Dataset extract =

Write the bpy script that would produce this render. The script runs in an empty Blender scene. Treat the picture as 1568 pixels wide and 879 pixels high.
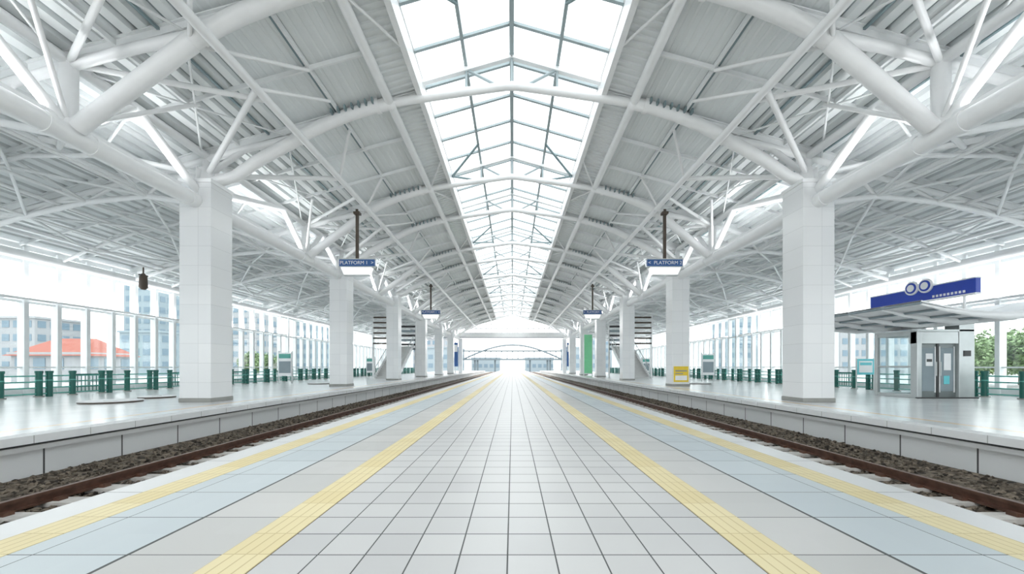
import bpy, math, random, bisect
from mathutils import Vector, Matrix
random.seed(7)
scene = bpy.context.scene
scene.view_settings.view_transform = 'Standard'
scene.view_settings.look = 'None'
scene.view_settings.exposure = 0.5

# ------------------------------------------------------------------ materials
def base_mat(name):
    m = bpy.data.materials.new(name); m.use_nodes = True
    nt = m.node_tree
    return m, nt, nt.nodes['Principled BSDF']

def mat(name, col, rough=0.5, metal=0.0, var=0.04, scale=3.0, bump=0.0, bscale=40.0, emit=0.0):
    m, nt, b = base_mat(name)
    tc = nt.nodes.new('ShaderNodeTexCoord')
    n = nt.nodes.new('ShaderNodeTexNoise'); n.inputs['Scale'].default_value = scale
    n.inputs['Detail'].default_value = 4
    nt.links.new(tc.outputs['Object'], n.inputs['Vector'])
    r = nt.nodes.new('ShaderNodeValToRGB')
    c0 = [max(0, c*(1-var)) for c in col]; c1 = [min(1, c*(1+var)) for c in col]
    r.color_ramp.elements[0].color = (*c0, 1); r.color_ramp.elements[1].color = (*c1, 1)
    r.color_ramp.elements[0].position = .3; r.color_ramp.elements[1].position = .7
    nt.links.new(n.outputs['Fac'], r.inputs['Fac'])
    nt.links.new(r.outputs['Color'], b.inputs['Base Color'])
    b.inputs['Roughness'].default_value = rough
    b.inputs['Metallic'].default_value = metal
    if bump > 0:
        n2 = nt.nodes.new('ShaderNodeTexNoise'); n2.inputs['Scale'].default_value = bscale
        nt.links.new(tc.outputs['Object'], n2.inputs['Vector'])
        bp = nt.nodes.new('ShaderNodeBump'); bp.inputs['Strength'].default_value = bump
        nt.links.new(n2.outputs['Fac'], bp.inputs['Height'])
        nt.links.new(bp.outputs['Normal'], b.inputs['Normal'])
    if emit > 0:
        b.inputs['Emission Color'].default_value = (*col, 1)
        b.inputs['Emission Strength'].default_value = emit
    return m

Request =
The lines from the start of the data through the line that contains "return m, nt, nt.nodes['Principled BSDF']" are to be returned exactly, please, with both ends included and every picture left out.

Written response =
Write the bpy script that would produce this render. The script runs in an empty Blender scene. Treat the picture as 1568 pixels wide and 879 pixels high.
import bpy, math, random, bisect
from mathutils import Vector, Matrix
random.seed(7)
scene = bpy.context.scene
scene.view_settings.view_transform = 'Standard'
scene.view_settings.look = 'None'
scene.view_settings.exposure = 0.5

# ------------------------------------------------------------------ materials
def base_mat(name):
    m = bpy.data.materials.new(name); m.use_nodes = True
    nt = m.node_tree
    return m, nt, nt.nodes['Principled BSDF']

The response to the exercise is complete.